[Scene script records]

====

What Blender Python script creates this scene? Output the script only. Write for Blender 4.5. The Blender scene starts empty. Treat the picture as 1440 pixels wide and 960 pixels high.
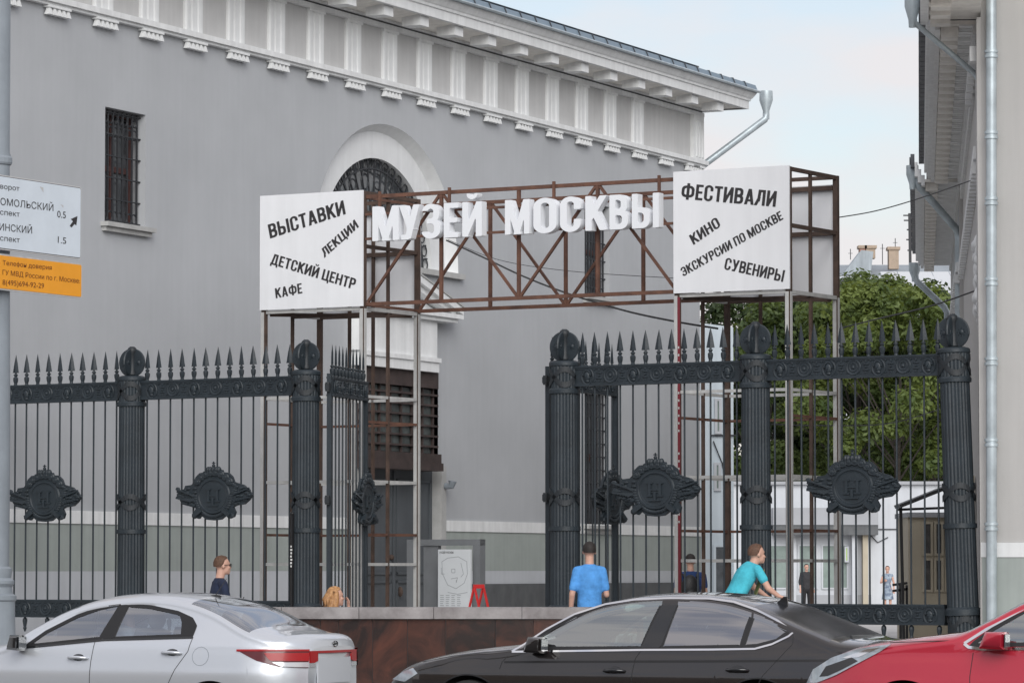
import bpy, bmesh, math, random
from math import sin, cos, pi, radians, sqrt, atan2
from mathutils import Vector, Matrix, geometry
random.seed(7)
S = bpy.context.scene
COL = S.collection
PI = pi
# ------------------------------------------------------------------ camera
F = 5500.0
PITCH = math.atan(320.0 / F)
CZ = 1.69
cam_d = bpy.data.cameras.new('camera')
cam = bpy.data.objects.new('camera', cam_d)
COL.objects.link(cam)
cam.location = (0, 0, CZ)
cam.rotation_euler = (PI / 2 + PITCH, 0, 0)
cam_d.sensor_width = 36
cam_d.lens = F / 1440 * 36
cam_d.clip_start = 0.5
cam_d.clip_end = 5000
S.camera = cam
# ------------------------------------------------------------------ sky, sun, exposure
SUN_EL, SUN_AZ = radians(26), radians(172)      # azimuth clockwise from +Y (behind the camera, to the left)
w = bpy.data.worlds.new('World'); S.world = w; w.use_nodes = True
nt = w.node_tree; N = nt.nodes; Lk = nt.links
bg = N['Background']; bg.inputs['Strength'].default_value = 0.1
sky = N.new('ShaderNodeTexSky'); sky.sky_type = 'NISHITA'; sky.sun_disc = False
sky.sun_elevation = SUN_EL; sky.sun_rotation = SUN_AZ; sky.air_density = 1.2; sky.dust_density = .6; sky.ozone_density = 3.5
tc = N.new('ShaderNodeTexCoord'); mp = N.new('ShaderNodeMapping'); mp.inputs['Scale'].default_value = (1.0, 1.0, 2.6)
Lk.new(tc.outputs['Generated'], mp.inputs['Vector'])
nz = N.new('ShaderNodeTexNoise'); nz.inputs['Scale'].default_value = 9.0; nz.inputs['Detail'].default_value = 7; nz.inputs['Roughness'].default_value = 0.5
Lk.new(mp.outputs[0], nz.inputs['Vector'])
cr = N.new('ShaderNodeValToRGB'); cr.color_ramp.elements[0].position = 0.40; cr.color_ramp.elements[0].color = (.50, .50, .50, 1)
cr.color_ramp.elements[1].position = 0.57; cr.color_ramp.elements[1].color = (.92, .92, .92, 1)
Lk.new(nz.outputs['Fac'], cr.inputs['Fac'])
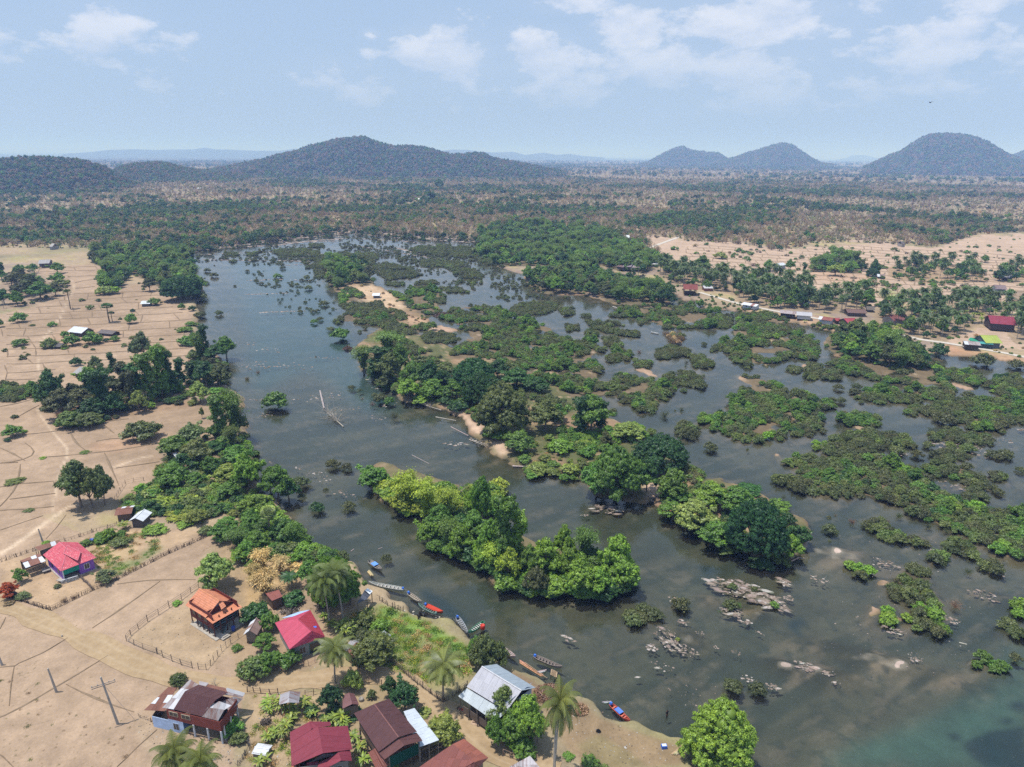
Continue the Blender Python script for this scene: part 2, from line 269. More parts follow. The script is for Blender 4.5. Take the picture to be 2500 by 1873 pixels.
FIELD_L = [(-900,640)]+poly('A',(0,420),(200,375),(320,330),(430,260),(420,220),(230,170),(170,140),(560,112),(640,125),(625,200),(630,300),(740,270),(880,215),(990,270),(1100,340),(1190,400),(1170,500),(1100,590),(1190,640),(1190,740),(1130,930),(1290,960),(1330,1160),(1000,1190),(980,1440),(720,1560),(250,1657))+poly('E',(560,150),(230,260),(0,340))+[(-900,1500)]
FIELD_N = [(-900,1500)]+poly('E',(0,330),(230,260),(560,140),(760,80),(1360,130),(1400,200),(1300,300),(1280,480),(1600,760),(1600,1100),(1500,1657))+[(500,2600),(-900,2600)]
FIELD_R = poly('U',(1960,740),(2212,745))+poly('V',(0,758),(400,785),(650,830),(850,778),(1100,770),(1400,785),(1650,800),(1900,720),(2212,700))+[(3300,560),(3300,1000)]+poly('D',(1757,640),(1280,590),(1700,420),(1500,330),(1110,350),(800,380),(620,300),(440,250),(180,180),(0,220))+poly('C',(1582,225),(1290,170),(1100,110),(1040,60))
# ------------------------------------------------------------------ materials
class NT:
    def __init__(s, name):
        s.m = bpy.data.materials.new(name); s.m.use_nodes = True; s.t = s.m.node_tree; s.t.nodes.clear()
        s.out = s.n('ShaderNodeOutputMaterial')
    def n(s, t, **k):
        x = s.t.nodes.new(t)
        for a, b in k.items(): setattr(x, a, b)
        return x
    def l(s, a, b): s.t.links.new(a, b)
    def put(s, sock, x):
        if x is None: return
        if hasattr(x, 'links'): s.l(x, sock)
        else:
            if isinstance(x, (tuple, list)) and len(x) == 3 and len(sock.default_value) == 4: x = (*x, 1)
            sock.default_value = x
    def math(s, op, a, b=None, c=None, clamp=False):
        x = s.n('ShaderNodeMath', operation=op, use_clamp=clamp)
        for i, v in enumerate((a, b, c)): s.put(x.inputs[i], v)
        return x.outputs[0]
    def noise(s, vec, scale, det=4, rough=.55, dist=0):
        x = s.n('ShaderNodeTexNoise'); s.put(x.inputs['Vector'], vec); x.inputs['Scale'].default_value = scale
        x.inputs['Detail'].default_value = det; x.inputs['Roughness'].default_value = rough; x.inputs['Distortion'].default_value = dist
        return x.outputs['Fac']
    def ramp(s, fac, *st):
        x = s.n('ShaderNodeValToRGB'); s.put(x.inputs[0], fac); e = x.color_ramp.elements
        while len(e) < len(st): e.new(0.5)
        for k, (p, c) in enumerate(st): e[k].position = p; e[k].color = (*c, 1) if isinstance(c, tuple) else (c, c, c, 1)
        return x.outputs[0]
    def mix(s, f, a, b, bt='MIX'):
        x = s.n('ShaderNodeMix', data_type='RGBA', blend_type=bt); s.put(x.inputs[0], f); s.put(x.inputs[6], a); s.put(x.inputs[7], b); return x.outputs[2]
    def pos(s): return s.n('ShaderNodeNewGeometry').outputs['Position']
    def obj(s): return s.n('ShaderNodeTexCoord').outputs['Object']
    def stretch(s, vec, sc, rot=(0, 0, 0)):
        x = s.n('ShaderNodeMapping'); s.put(x.inputs[0], vec); x.inputs['Scale'].default_value = sc; x.inputs['Rotation'].default_value = rot; return x.outputs[0]
    def bump(s, h, st, dist):
        x = s.n('ShaderNodeBump'); s.put(x.inputs['Height'], h); x.inputs['Strength'].default_value = st; x.inputs['Distance'].default_value = dist; return x.outputs[0]
    def pbr(s, col, rough=.8, nrm=None, metal=0, spec=.3):
        b = s.n('ShaderNodeBsdfPrincipled'); s.put(b.inputs['Base Color'], col); s.put(b.inputs['Roughness'], rough); b.inputs['Metallic'].default_value = metal
        b.inputs['Specular IOR Level'].default_value = spec
        if nrm is not None: s.l(nrm, b.inputs['Normal'])
        s.l(b.outputs[0], s.out.inputs[0]); return s.m
MAT = {}
def attr(t, name, kind='GEOMETRY'):
    a = t.n('ShaderNodeAttribute', attribute_name=name, attribute_type=kind); return a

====

Brief: Write out each entry exactly as given, omitting any picture.

Result for this exercise:
What Blender Python script creates this scene? Output the script only. Write for Blender 4.5. The Blender scene starts empty. Treat the picture as 1440 pixels wide and 960 pixels high.
import bpy, bmesh, math, random
from math import sin, cos, pi, radians, sqrt, atan2
from mathutils import Vector, Matrix, geometry
random.seed(7)
S = bpy.context.scene
COL = S.collection
PI = pi
# ------------------------------------------------------------------ camera
F = 5500.0
PITCH = math.atan(320.0 / F)
CZ = 1.69
cam_d = bpy.data.cameras.new('camera')
cam = bpy.data.objects.new('camera', cam_d)
COL.objects.link(cam)
cam.location = (0, 0, CZ)
cam.rotation_euler = (PI / 2 + PITCH, 0, 0)
cam_d.sensor_width = 36
cam_d.lens = F / 1440 * 36
cam_d.clip_start = 0.5
cam_d.clip_end = 5000
S.camera = cam
# ------------------------------------------------------------------ sky, sun, exposure
SUN_EL, SUN_AZ = radians(26), radians(172)      # azimuth clockwise from +Y (behind the camera, to the left)
w = bpy.data.worlds.new('World'); S.world = w; w.use_nodes = True
nt = w.node_tree; N = nt.nodes; Lk = nt.links
bg = N['Background']; bg.inputs['Strength'].default_value = 0.1
sky = N.new('ShaderNodeTexSky'); sky.sky_type = 'NISHITA'; sky.sun_disc = False
sky.sun_elevation = SUN_EL; sky.sun_rotation = SUN_AZ; sky.air_density = 1.2; sky.dust_density = .6; sky.ozone_density = 3.5
tc = N.new('ShaderNodeTexCoord'); mp = N.new('ShaderNodeMapping'); mp.inputs['Scale'].default_value = (1.0, 1.0, 2.6)
Lk.new(tc.outputs['Generated'], mp.inputs['Vector'])
nz = N.new('ShaderNodeTexNoise'); nz.inputs['Scale'].default_value = 9.0; nz.inputs['Detail'].default_value = 7; nz.inputs['Roughness'].default_value = 0.5
Lk.new(mp.outputs[0], nz.inputs['Vector'])
cr = N.new('ShaderNodeValToRGB'); cr.color_ramp.elements[0].position = 0.40; cr.color_ramp.elements[0].color = (.50, .50, .50, 1)
cr.color_ramp.elements[1].position = 0.57; cr.color_ramp.elements[1].color = (.92, .92, .92, 1)
Lk.new(nz.outputs['Fac'], cr.inputs['Fac'])
Continue the Blender Python script for this scene: part 2, from line 269. More parts follow. The script is for Blender 4.5. Take the picture to be 2500 by 1873 pixels.
FIELD_L = [(-900,640)]+poly('A',(0,420),(200,375),(320,330),(430,260),(420,220),(230,170),(170,140),(560,112),(640,125),(625,200),(630,300),(740,270),(880,215),(990,270),(1100,340),(1190,400),(1170,500),(1100,590),(1190,640),(1190,740),(1130,930),(1290,960),(1330,1160),(1000,1190),(980,1440),(720,1560),(250,1657))+poly('E',(560,150),(230,260),(0,340))+[(-900,1500)]
FIELD_N = [(-900,1500)]+poly('E',(0,330),(230,260),(560,140),(760,80),(1360,130),(1400,200),(1300,300),(1280,480),(1600,760),(1600,1100),(1500,1657))+[(500,2600),(-900,2600)]
FIELD_R = poly('U',(1960,740),(2212,745))+poly('V',(0,758),(400,785),(650,830),(850,778),(1100,770),(1400,785),(1650,800),(1900,720),(2212,700))+[(3300,560),(3300,1000)]+poly('D',(1757,640),(1280,590),(1700,420),(1500,330),(1110,350),(800,380),(620,300),(440,250),(180,180),(0,220))+poly('C',(1582,225),(1290,170),(1100,110),(1040,60))
# ------------------------------------------------------------------ materials
class NT:
    def __init__(s, name):
        s.m = bpy.data.materials.new(name); s.m.use_nodes = True; s.t = s.m.node_tree; s.t.nodes.clear()
        s.out = s.n('ShaderNodeOutputMaterial')
    def n(s, t, **k):
        x = s.t.nodes.new(t)
        for a, b in k.items(): setattr(x, a, b)
        return x
    def l(s, a, b): s.t.links.new(a, b)
    def put(s, sock, x):
        if x is None: return
        if hasattr(x, 'links'): s.l(x, sock)
        else:
            if isinstance(x, (tuple, list)) and len(x) == 3 and len(sock.default_value) == 4: x = (*x, 1)
            sock.default_value = x
    def math(s, op, a, b=None, c=None, clamp=False):
        x = s.n('ShaderNodeMath', operation=op, use_clamp=clamp)
        for i, v in enumerate((a, b, c)): s.put(x.inputs[i], v)
        return x.outputs[0]
    def noise(s, vec, scale, det=4, rough=.55, dist=0):
        x = s.n('ShaderNodeTexNoise'); s.put(x.inputs['Vector'], vec); x.inputs['Scale'].default_value = scale
        x.inputs['Detail'].default_value = det; x.inputs['Roughness'].default_value = rough; x.inputs['Distortion'].default_value = dist
        return x.outputs['Fac']
    def ramp(s, fac, *st):
        x = s.n('ShaderNodeValToRGB'); s.put(x.inputs[0], fac); e = x.color_ramp.elements
        while len(e) < len(st): e.new(0.5)
        for k, (p, c) in enumerate(st): e[k].position = p; e[k].color = (*c, 1) if isinstance(c, tuple) else (c, c, c, 1)
        return x.outputs[0]
    def mix(s, f, a, b, bt='MIX'):
        x = s.n('ShaderNodeMix', data_type='RGBA', blend_type=bt); s.put(x.inputs[0], f); s.put(x.inputs[6], a); s.put(x.inputs[7], b); return x.outputs[2]
    def pos(s): return s.n('ShaderNodeNewGeometry').outputs['Position']
    def obj(s): return s.n('ShaderNodeTexCoord').outputs['Object']
    def stretch(s, vec, sc, rot=(0, 0, 0)):
        x = s.n('ShaderNodeMapping'); s.put(x.inputs[0], vec); x.inputs['Scale'].default_value = sc; x.inputs['Rotation'].default_value = rot; return x.outputs[0]
    def bump(s, h, st, dist):
        x = s.n('ShaderNodeBump'); s.put(x.inputs['Height'], h); x.inputs['Strength'].default_value = st; x.inputs['Distance'].default_value = dist; return x.outputs[0]
    def pbr(s, col, rough=.8, nrm=None, metal=0, spec=.3):
        b = s.n('ShaderNodeBsdfPrincipled'); s.put(b.inputs['Base Color'], col); s.put(b.inputs['Roughness'], rough); b.inputs['Metallic'].default_value = metal
        b.inputs['Specular IOR Level'].default_value = spec
        if nrm is not None: s.l(nrm, b.inputs['Normal'])
        s.l(b.outputs[0], s.out.inputs[0]); return s.m
MAT = {}
def attr(t, name, kind='GEOMETRY'):
    a = t.n('ShaderNodeAttribute', attribute_name=name, attribute_type=kind); return a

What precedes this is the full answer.